Un histórico camino que inició con su visita apostólica del 19 al 22 de septiembre de 2015, abriendo así un espacio de confluencia y entendimiento, más allá de credos o ideologías. Fuimos testigos de las misas que ofició en La Habana y en Holguín donde asistimos una buena representación de tuneras y tuneros; además en Santiago de Cuba compartió con muchas familias. Visitó el Santuario de El Cobre y veneró a la Virgen de la Caridad, nuestra patrona nacional.
El Santo Padre murió a los 88 años de edad y pidió que el féretro fuera de madera, en una tumba sencilla y el sepulcro en la tierra; sin decoración particular y con una única inscripción: Franciscus.
Aquel, que cerraba cada aparición suya pidiendo de favor que rezaran por él, cerró ahora una vida terrenal valiente, justa, consecuente de principio a fin con su palabra y acción.
En las breves y sentidas palabras al asomarse el Domingo de Pascua, 20 de abril de 2025, a la logia central de la Basílica de San Pedro para la bendición «Urbi et Orbi», dio un gesto lleno de esperanza y de fe que marcó no solo la celebración de la Resurrección de Cristo, sino también un testimonio de su fortaleza y dedicación, a pesar de las adversidades físicas.
Otro momento especialmente conmovedor ocurrió al final, cuando se subió al papamóvil y recorrió la Plaza de San Pedro, saludando a los numerosos peregrinos presentes. Fue una despedida de los feligreses que tanto quiso y que le quieren.

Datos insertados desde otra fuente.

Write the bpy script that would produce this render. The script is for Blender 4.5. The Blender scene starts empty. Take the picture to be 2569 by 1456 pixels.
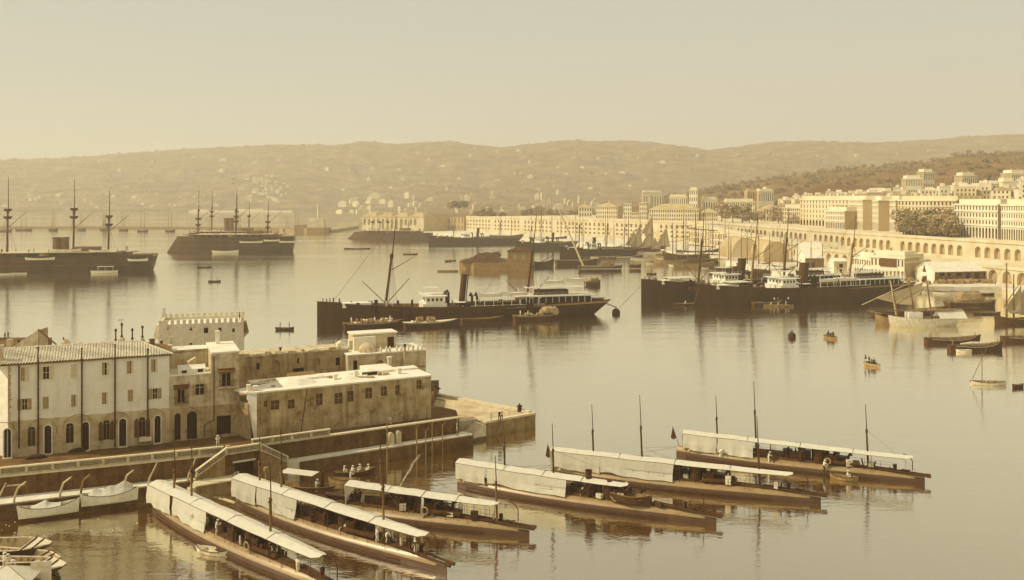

El Obispo de Roma enfatizó ese día, previo a sus deceso, que «desde el sepulcro vacío de Jerusalén llega hasta nosotros el sorprendente anuncio: Jesús, el Crucificado, «no está aquí, ha resucitado» (Lc 24,6). No está en la tumba, ¡es el viviente!». Asimismo, resaltó que «el amor venció al odio. La luz venció a las tinieblas. La verdad venció a la mentira. El perdón venció a la venganza. El mal no ha desaparecido de nuestra historia, permanecerá hasta el final, pero ya no tiene dominio, ya no tiene poder sobre quien acoge la gracia».
Sea un signo y ojalá nos inspire su legado para que su siembra sea fecunda.